BLOCK 1: IDEATION – The strategic foundation
In a hyperconnected world, where collaborative learning, innovation, and employability increasingly depend on professional communities, improvisation is no longer an option. A community that is born aimlessly, without clear objectives or appropriate tools, risks dwindling within a few months.
That’s why the Feending method begins with a crucial step: ideation. This stage not only marks the beginning but determines the strength and impact that the community will have in the future.
What is ideation within the Feending method?
Ideation is the first strategic block of the five that structure the Feending method: Ideation, Communication, Dynamization, Monetization, and Analysis.
Its objective is to answer the great foundational questions:
Why does the community exist?
What value does it bring to its members?
What problem does it solve or what transformation does it generate?
A well-ideated community is built on a clear and shared purpose. That purpose is what will differentiate a disorganized group from a solid, digital community with identity and sustainability over time.

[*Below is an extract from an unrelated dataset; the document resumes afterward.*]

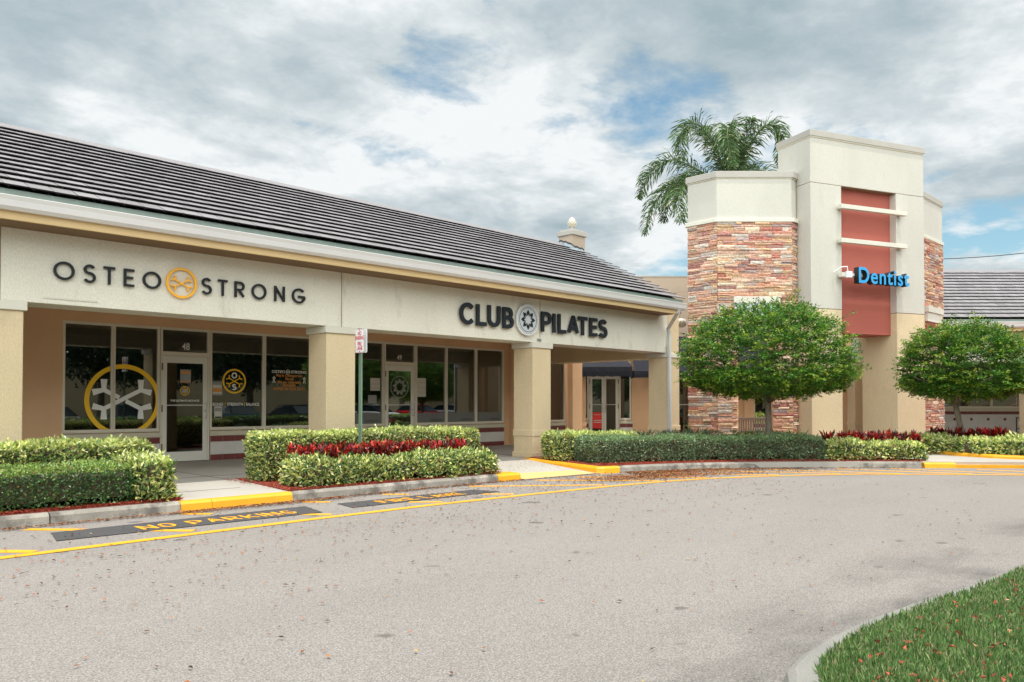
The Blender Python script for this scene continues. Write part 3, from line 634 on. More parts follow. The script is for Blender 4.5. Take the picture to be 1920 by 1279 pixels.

The Feending methodology proposes to work on ideation from five essential pillars:
1. Define the value proposition
The key question here is: what does someone gain by joining?
It can be access to knowledge, networking opportunities, employability, mentoring, support, or inspiration. What is important is that the proposal is clear, relevant, and differentiated.
2. Establish clear objectives
Without defined objectives, the community loses direction.
Are you looking to foster collaboration among professionals? Propel innovation projects? Create a support space for a specific sector? Setting measurable goals will allow you to evaluate the impact and maintain collective motivation.
3. Design the internal structure
In this stage, strategic decisions are made:
Open or closed community.
Defined roles (administrators, moderators, mentors…).
Participation dynamics and the type of content to share.
A community organized from the outset facilitates cohesion and avoids unnecessary friction.
4. Build the visual and communicative identity
Communities don’t just function based on what they offer but also on how their members feel about being part of them.
A strong name, a representative logo, a coherent color palette, and a tone of voice aligned with the purpose reinforce the sense of belonging and consolidate identity.
5. Choose the right technology
This is where Feending comes into play.
Many communities continue to operate on scattered channels: emails, WhatsApp groups, isolated documents. This leads to communication failures, loss of information, lack of follow-up, and reduced impact.
With Feending, managers have an all-in-one intelligent software to plan, communicate, dynamize, and analyze the community in one place. This not only saves time but also allows for a global view of the generated value and strategic management supported by Artificial Intelligence.
Why does ideation make a difference?
Because it establishes coherence and purpose from the beginning.
When a community is born well-defined:
✅ Its members clearly understand what it offers them.
✅ The leaders know where to direct efforts.
✅ The technology enhances interaction and impact.
On the other hand, when starting "improvised," there is too much reliance on the initial enthusiasm of a few, which generates wear and disorganization in the medium term.
Conclusion:
Ideation is much more than a first step: it is the strategic foundation upon which everything else is built.
With the Feending method and its technological platform, communities can be born with clarity, grow with purpose, and evolve sustainably.
In a context where human and professional connection is more valuable than ever, ideation is the starting point that ensures a community is efficient, connected, and committed from day one.